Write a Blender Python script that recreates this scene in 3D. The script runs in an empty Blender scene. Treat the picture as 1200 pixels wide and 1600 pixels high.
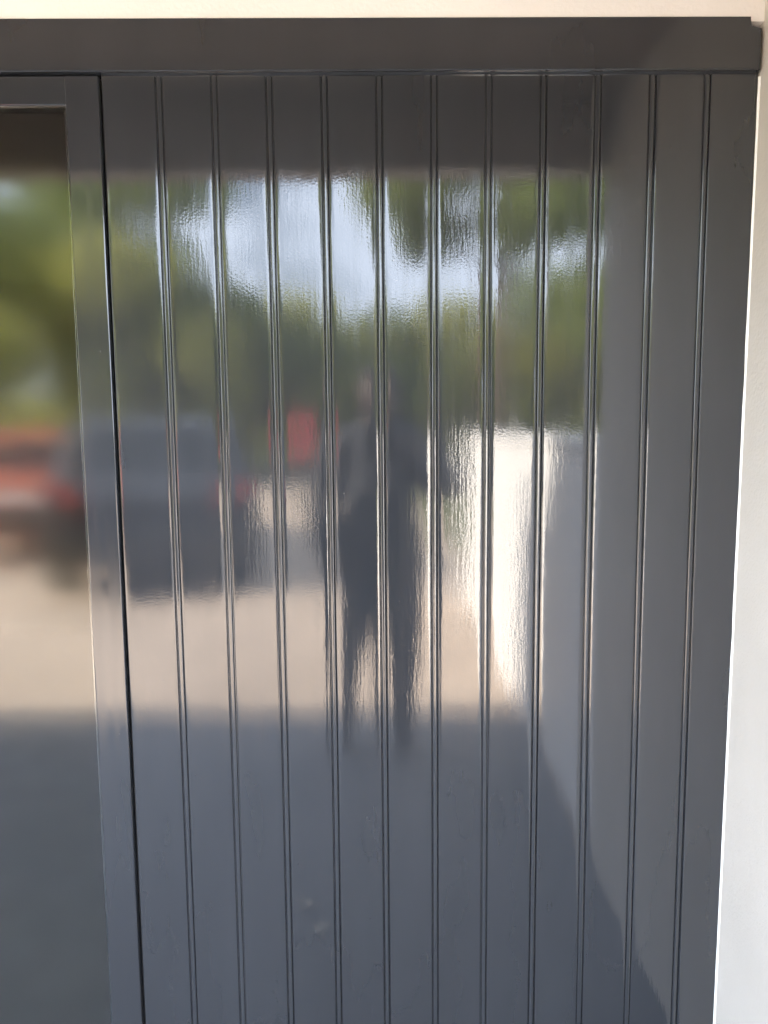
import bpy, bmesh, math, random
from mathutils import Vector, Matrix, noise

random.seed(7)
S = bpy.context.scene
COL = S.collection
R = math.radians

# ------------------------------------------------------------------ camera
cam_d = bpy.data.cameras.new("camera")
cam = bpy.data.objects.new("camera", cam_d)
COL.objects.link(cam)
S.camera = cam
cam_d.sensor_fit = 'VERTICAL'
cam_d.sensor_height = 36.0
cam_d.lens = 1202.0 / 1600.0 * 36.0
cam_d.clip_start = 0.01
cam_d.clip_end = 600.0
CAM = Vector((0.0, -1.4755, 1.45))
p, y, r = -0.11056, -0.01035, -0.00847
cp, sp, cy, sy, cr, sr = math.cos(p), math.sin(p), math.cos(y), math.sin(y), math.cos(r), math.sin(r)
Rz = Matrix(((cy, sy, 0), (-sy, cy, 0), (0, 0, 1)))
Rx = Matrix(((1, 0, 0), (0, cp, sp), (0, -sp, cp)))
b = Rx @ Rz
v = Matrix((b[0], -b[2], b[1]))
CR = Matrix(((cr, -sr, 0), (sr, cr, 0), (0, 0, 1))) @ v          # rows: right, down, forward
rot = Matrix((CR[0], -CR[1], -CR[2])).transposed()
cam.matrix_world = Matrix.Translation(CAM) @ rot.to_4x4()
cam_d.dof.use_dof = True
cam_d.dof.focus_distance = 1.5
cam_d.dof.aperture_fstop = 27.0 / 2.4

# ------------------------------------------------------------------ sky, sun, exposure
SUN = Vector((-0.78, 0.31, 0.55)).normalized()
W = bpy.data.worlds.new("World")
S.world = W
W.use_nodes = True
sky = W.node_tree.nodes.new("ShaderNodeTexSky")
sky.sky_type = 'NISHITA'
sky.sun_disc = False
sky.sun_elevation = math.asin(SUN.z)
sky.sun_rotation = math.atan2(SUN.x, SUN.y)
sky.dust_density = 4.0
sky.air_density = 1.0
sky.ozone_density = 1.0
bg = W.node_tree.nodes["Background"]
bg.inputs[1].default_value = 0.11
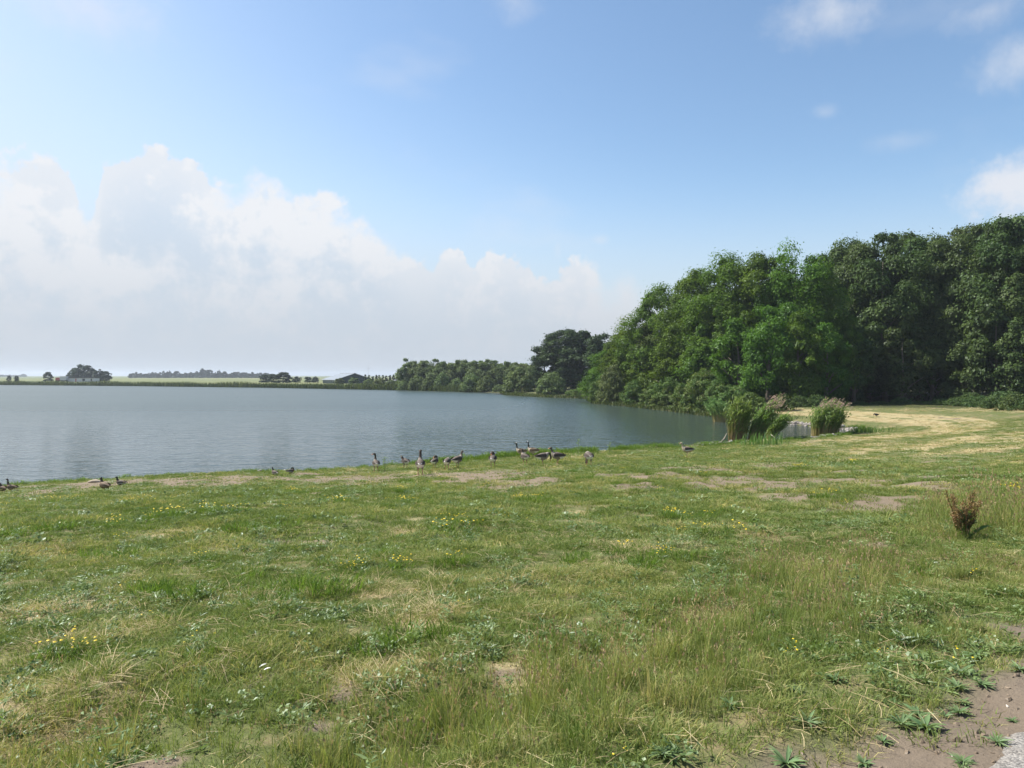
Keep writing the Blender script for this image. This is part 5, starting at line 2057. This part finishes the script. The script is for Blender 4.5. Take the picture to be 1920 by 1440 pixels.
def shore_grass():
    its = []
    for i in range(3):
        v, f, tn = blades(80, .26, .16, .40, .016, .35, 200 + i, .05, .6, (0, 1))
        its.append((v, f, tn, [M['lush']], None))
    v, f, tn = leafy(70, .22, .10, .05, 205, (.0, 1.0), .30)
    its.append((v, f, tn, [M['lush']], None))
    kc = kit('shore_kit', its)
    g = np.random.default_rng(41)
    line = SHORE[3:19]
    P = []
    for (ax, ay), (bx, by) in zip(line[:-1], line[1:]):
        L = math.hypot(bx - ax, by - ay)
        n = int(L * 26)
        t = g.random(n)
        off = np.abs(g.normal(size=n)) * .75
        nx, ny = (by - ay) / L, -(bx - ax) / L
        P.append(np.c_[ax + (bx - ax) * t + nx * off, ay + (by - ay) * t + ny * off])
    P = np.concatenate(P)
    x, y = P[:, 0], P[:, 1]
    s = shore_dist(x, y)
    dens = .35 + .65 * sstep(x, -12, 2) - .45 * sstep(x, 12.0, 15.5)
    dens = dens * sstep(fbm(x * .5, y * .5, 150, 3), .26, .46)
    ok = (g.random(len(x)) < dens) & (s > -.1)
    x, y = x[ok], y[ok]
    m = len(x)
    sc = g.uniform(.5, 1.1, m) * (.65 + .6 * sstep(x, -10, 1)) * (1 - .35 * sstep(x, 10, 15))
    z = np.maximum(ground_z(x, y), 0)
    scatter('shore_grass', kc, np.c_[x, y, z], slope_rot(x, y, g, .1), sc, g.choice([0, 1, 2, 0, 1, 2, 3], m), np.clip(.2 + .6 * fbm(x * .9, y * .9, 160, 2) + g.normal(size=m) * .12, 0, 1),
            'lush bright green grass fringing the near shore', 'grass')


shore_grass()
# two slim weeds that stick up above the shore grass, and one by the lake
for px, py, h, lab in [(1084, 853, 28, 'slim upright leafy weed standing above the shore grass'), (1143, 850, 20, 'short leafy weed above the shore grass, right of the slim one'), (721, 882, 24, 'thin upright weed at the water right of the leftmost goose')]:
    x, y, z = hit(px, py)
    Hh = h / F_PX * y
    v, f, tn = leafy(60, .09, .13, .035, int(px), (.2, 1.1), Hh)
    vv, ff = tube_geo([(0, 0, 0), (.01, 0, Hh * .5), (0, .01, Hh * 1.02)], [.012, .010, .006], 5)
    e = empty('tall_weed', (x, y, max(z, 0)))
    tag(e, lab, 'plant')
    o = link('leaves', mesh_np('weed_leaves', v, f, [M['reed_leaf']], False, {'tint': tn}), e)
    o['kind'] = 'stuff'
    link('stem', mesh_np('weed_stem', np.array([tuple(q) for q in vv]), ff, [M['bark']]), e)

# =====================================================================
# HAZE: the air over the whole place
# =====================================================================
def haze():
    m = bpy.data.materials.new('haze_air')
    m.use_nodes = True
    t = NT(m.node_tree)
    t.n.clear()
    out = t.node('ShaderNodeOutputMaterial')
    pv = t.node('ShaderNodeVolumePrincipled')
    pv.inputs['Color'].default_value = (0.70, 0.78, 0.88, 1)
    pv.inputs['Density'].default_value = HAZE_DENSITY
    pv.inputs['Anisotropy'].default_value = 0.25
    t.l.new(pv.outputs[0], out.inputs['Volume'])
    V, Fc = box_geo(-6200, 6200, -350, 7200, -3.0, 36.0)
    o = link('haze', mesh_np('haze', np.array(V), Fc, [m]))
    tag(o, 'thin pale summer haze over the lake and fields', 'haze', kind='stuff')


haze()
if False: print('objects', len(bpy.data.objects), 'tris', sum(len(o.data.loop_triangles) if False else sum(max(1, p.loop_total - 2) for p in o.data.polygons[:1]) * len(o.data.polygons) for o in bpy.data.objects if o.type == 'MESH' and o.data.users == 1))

GIVEN EXERCISE:
Produce an exact copy of each line of data, skipping embedded images.

TASK RESPONSE:
Write a Blender Python script that recreates this scene in 3D. The script runs in an empty Blender scene. Treat the picture as 1200 pixels wide and 1600 pixels high.
import bpy, bmesh, math, random
from mathutils import Vector, Matrix, noise

random.seed(7)
S = bpy.context.scene
COL = S.collection
R = math.radians

# ------------------------------------------------------------------ camera
cam_d = bpy.data.cameras.new("camera")
cam = bpy.data.objects.new("camera", cam_d)
COL.objects.link(cam)
S.camera = cam
cam_d.sensor_fit = 'VERTICAL'
cam_d.sensor_height = 36.0
cam_d.lens = 1202.0 / 1600.0 * 36.0
cam_d.clip_start = 0.01
cam_d.clip_end = 600.0
CAM = Vector((0.0, -1.4755, 1.45))
p, y, r = -0.11056, -0.01035, -0.00847
cp, sp, cy, sy, cr, sr = math.cos(p), math.sin(p), math.cos(y), math.sin(y), math.cos(r), math.sin(r)
Rz = Matrix(((cy, sy, 0), (-sy, cy, 0), (0, 0, 1)))
Rx = Matrix(((1, 0, 0), (0, cp, sp), (0, -sp, cp)))
b = Rx @ Rz
v = Matrix((b[0], -b[2], b[1]))
CR = Matrix(((cr, -sr, 0), (sr, cr, 0), (0, 0, 1))) @ v          # rows: right, down, forward
rot = Matrix((CR[0], -CR[1], -CR[2])).transposed()
cam.matrix_world = Matrix.Translation(CAM) @ rot.to_4x4()
cam_d.dof.use_dof = True
cam_d.dof.focus_distance = 1.5
cam_d.dof.aperture_fstop = 27.0 / 2.4

# ------------------------------------------------------------------ sky, sun, exposure
SUN = Vector((-0.78, 0.31, 0.55)).normalized()
W = bpy.data.worlds.new("World")
S.world = W
W.use_nodes = True
sky = W.node_tree.nodes.new("ShaderNodeTexSky")
sky.sky_type = 'NISHITA'
sky.sun_disc = False
sky.sun_elevation = math.asin(SUN.z)
sky.sun_rotation = math.atan2(SUN.x, SUN.y)
sky.dust_density = 4.0
sky.air_density = 1.0
sky.ozone_density = 1.0
bg = W.node_tree.nodes["Background"]
bg.inputs[1].default_value = 0.11
Keep writing the Blender script for this image. This is part 5, starting at line 2057. This part finishes the script. The script is for Blender 4.5. Take the picture to be 1920 by 1440 pixels.
def shore_grass():
    its = []
    for i in range(3):
        v, f, tn = blades(80, .26, .16, .40, .016, .35, 200 + i, .05, .6, (0, 1))
        its.append((v, f, tn, [M['lush']], None))
    v, f, tn = leafy(70, .22, .10, .05, 205, (.0, 1.0), .30)
    its.append((v, f, tn, [M['lush']], None))
    kc = kit('shore_kit', its)
    g = np.random.default_rng(41)
    line = SHORE[3:19]
    P = []
    for (ax, ay), (bx, by) in zip(line[:-1], line[1:]):
        L = math.hypot(bx - ax, by - ay)
        n = int(L * 26)
        t = g.random(n)
        off = np.abs(g.normal(size=n)) * .75
        nx, ny = (by - ay) / L, -(bx - ax) / L
        P.append(np.c_[ax + (bx - ax) * t + nx * off, ay + (by - ay) * t + ny * off])
    P = np.concatenate(P)
    x, y = P[:, 0], P[:, 1]
    s = shore_dist(x, y)
    dens = .35 + .65 * sstep(x, -12, 2) - .45 * sstep(x, 12.0, 15.5)
    dens = dens * sstep(fbm(x * .5, y * .5, 150, 3), .26, .46)
    ok = (g.random(len(x)) < dens) & (s > -.1)
    x, y = x[ok], y[ok]
    m = len(x)
    sc = g.uniform(.5, 1.1, m) * (.65 + .6 * sstep(x, -10, 1)) * (1 - .35 * sstep(x, 10, 15))
    z = np.maximum(ground_z(x, y), 0)
    scatter('shore_grass', kc, np.c_[x, y, z], slope_rot(x, y, g, .1), sc, g.choice([0, 1, 2, 0, 1, 2, 3], m), np.clip(.2 + .6 * fbm(x * .9, y * .9, 160, 2) + g.normal(size=m) * .12, 0, 1),
            'lush bright green grass fringing the near shore', 'grass')


shore_grass()
# two slim weeds that stick up above the shore grass, and one by the lake
for px, py, h, lab in [(1084, 853, 28, 'slim upright leafy weed standing above the shore grass'), (1143, 850, 20, 'short leafy weed above the shore grass, right of the slim one'), (721, 882, 24, 'thin upright weed at the water right of the leftmost goose')]:
    x, y, z = hit(px, py)
    Hh = h / F_PX * y
    v, f, tn = leafy(60, .09, .13, .035, int(px), (.2, 1.1), Hh)
    vv, ff = tube_geo([(0, 0, 0), (.01, 0, Hh * .5), (0, .01, Hh * 1.02)], [.012, .010, .006], 5)
    e = empty('tall_weed', (x, y, max(z, 0)))
    tag(e, lab, 'plant')
    o = link('leaves', mesh_np('weed_leaves', v, f, [M['reed_leaf']], False, {'tint': tn}), e)
    o['kind'] = 'stuff'
    link('stem', mesh_np('weed_stem', np.array([tuple(q) for q in vv]), ff, [M['bark']]), e)

# =====================================================================
# HAZE: the air over the whole place
# =====================================================================
def haze():
    m = bpy.data.materials.new('haze_air')
    m.use_nodes = True
    t = NT(m.node_tree)
    t.n.clear()
    out = t.node('ShaderNodeOutputMaterial')
    pv = t.node('ShaderNodeVolumePrincipled')
    pv.inputs['Color'].default_value = (0.70, 0.78, 0.88, 1)
    pv.inputs['Density'].default_value = HAZE_DENSITY
    pv.inputs['Anisotropy'].default_value = 0.25
    t.l.new(pv.outputs[0], out.inputs['Volume'])
    V, Fc = box_geo(-6200, 6200, -350, 7200, -3.0, 36.0)
    o = link('haze', mesh_np('haze', np.array(V), Fc, [m]))
    tag(o, 'thin pale summer haze over the lake and fields', 'haze', kind='stuff')


haze()
if False: print('objects', len(bpy.data.objects), 'tris', sum(len(o.data.loop_triangles) if False else sum(max(1, p.loop_total - 2) for p in o.data.polygons[:1]) * len(o.data.polygons) for o in bpy.data.objects if o.type == 'MESH' and o.data.users == 1))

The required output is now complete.